King opens the film with a measured portrait of America in 1964, using brief but pointed scenes to underline how success did not erase the indignities of racism. Jim Brown (Aldis Hodge) is denied entry into a neighbor’s home while offering to help with furniture; Sam Cooke (Leslie Odom Jr.) performs for a dismissive, majority-white club audience. These moments establish a context where Black achievement is admired at a distance but not accepted as equal. For a young Cassius Clay (Eli Goree), newly famous and eager for guidance, that context makes the conversation that follows feel urgent and consequential.

After Clay’s unexpected victory, the four men return to Malcolm X’s (Kingsley Ben-Adir) hotel room to celebrate. Rather than throwing a party, Malcolm steers the evening toward interrogation and debate. With little more than vanilla ice cream for sustenance, the friends trade insights and accusations across a single night that will have outsized consequences for each of them. Clay stands on the brink of a religious conversion and a public reinvention; Brown is considering a career beyond the football field; Cooke and Malcolm both face mounting pressures and questions about where their work and loyalties should lead them. The tension in the room grows from their differing responses to fame, influence, and collective duty.

The film’s emotional core is the clash between Malcolm and Cooke. Malcolm challenges Cooke for crafting music that can be comfortably embraced by white audiences instead of songs that might spur political action or reflect the urgency of the civil rights struggle. Cooke defends his strategy of influence from within the system, arguing that reaching a wider audience can be a form of leverage. In a stinging counter, Malcolm plays a Bob Dylan record and asks why a white artist’s protest song can feel more politically crystalline than Cooke’s own catalog. Jim Brown adds nuance by pointing out Cooke’s relative independence from white patronage, and he presses Malcolm on the roots and limits of his militancy. Each man’s argument is delivered with eloquence and force; King resists tidy resolutions, reminding us that the real work of change rarely concludes in one night or one conversation.

King’s direction honors the play’s theatrical origin without making the film feel static. She leans into the claustrophobic intensity of the hotel room to heighten the verbal jousting, but she also opens the story up, moving the characters through the roof, the parking lot and a neighborhood liquor store to give the drama breathing room. Cinematographer Tami Reiker keeps the visuals dynamic, changing vantage points and framing to sustain tension.
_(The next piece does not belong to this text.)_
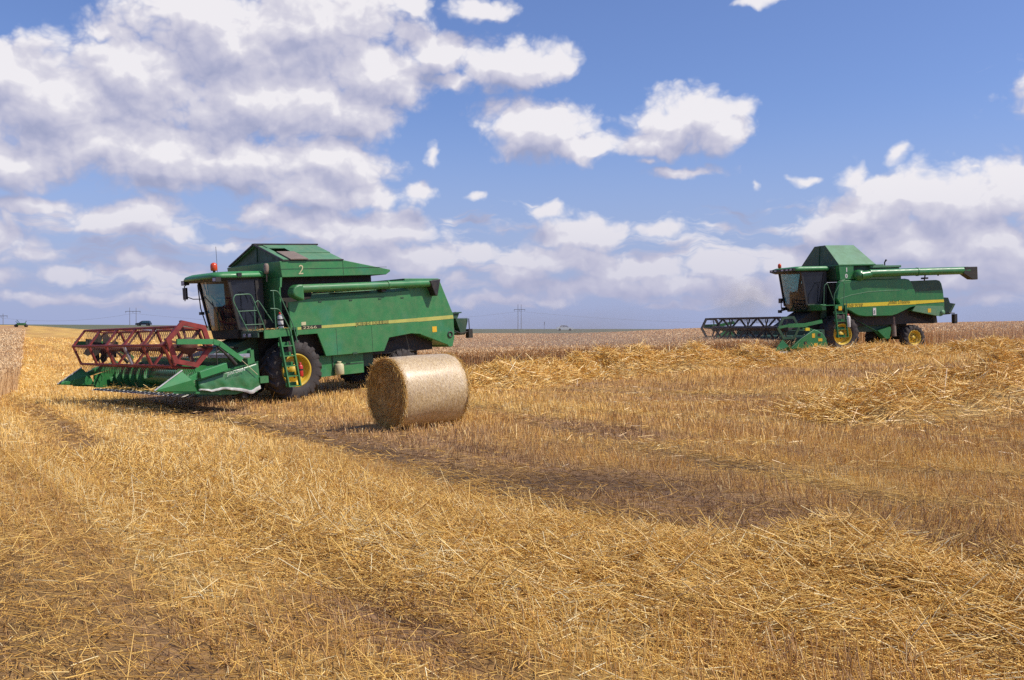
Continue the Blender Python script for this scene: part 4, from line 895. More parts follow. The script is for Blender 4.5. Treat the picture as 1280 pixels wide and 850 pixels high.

The film’s most inventive sequence is a flashback in which Malcolm recounts seeing Cooke perform live: when the band drops out, Cooke quiets a restless audience, leads them in a chant and sings a capella. The moment is simple and profound, an image of communal voice that resonates strongly with contemporary movements for racial justice.

What sets King’s film apart is its refusal to flatten these larger-than-life figures into single-note icons. Previous cinematic portraits have often emphasized the public actions and politics of men like Malcolm X and Muhammad Ali; One Night in Miami gives those figures interiority. The camera lingers on vulnerability—on doubt, longing and the private stakes behind public gestures. King punctures traditional notions of masculinity by letting emotion surface and by allowing conflict to trace the outlines of real human complexity.

The performances are uniformly excellent. Leslie Odom Jr. brings a weary dignity to Sam Cooke; Kingsley Ben-Adir’s Malcolm X is forceful but not a caricature; Eli Goree captures Clay’s youthful hunger for validation and guidance; Aldis Hodge’s Jim Brown offers the balance of humor and seriousness that keeps the debates grounded. Supporting work, including Lance Reddick in a smaller but memorable role, rounds out a cast that inhabits the material fully.

One Night in Miami is a thoughtful, beautifully acted film that balances theatrical intensity with cinematic invention. It invites viewers into a single night of high-stakes conversation and lets that dialogue echo outward, asking how influence should be wielded and what responsibility comes with a public voice. Regina King’s sensitive, assured direction transforms Kemp Powers’ play into a film that feels both timely and timeless—a meditation on leadership, art and the complicated work of social change.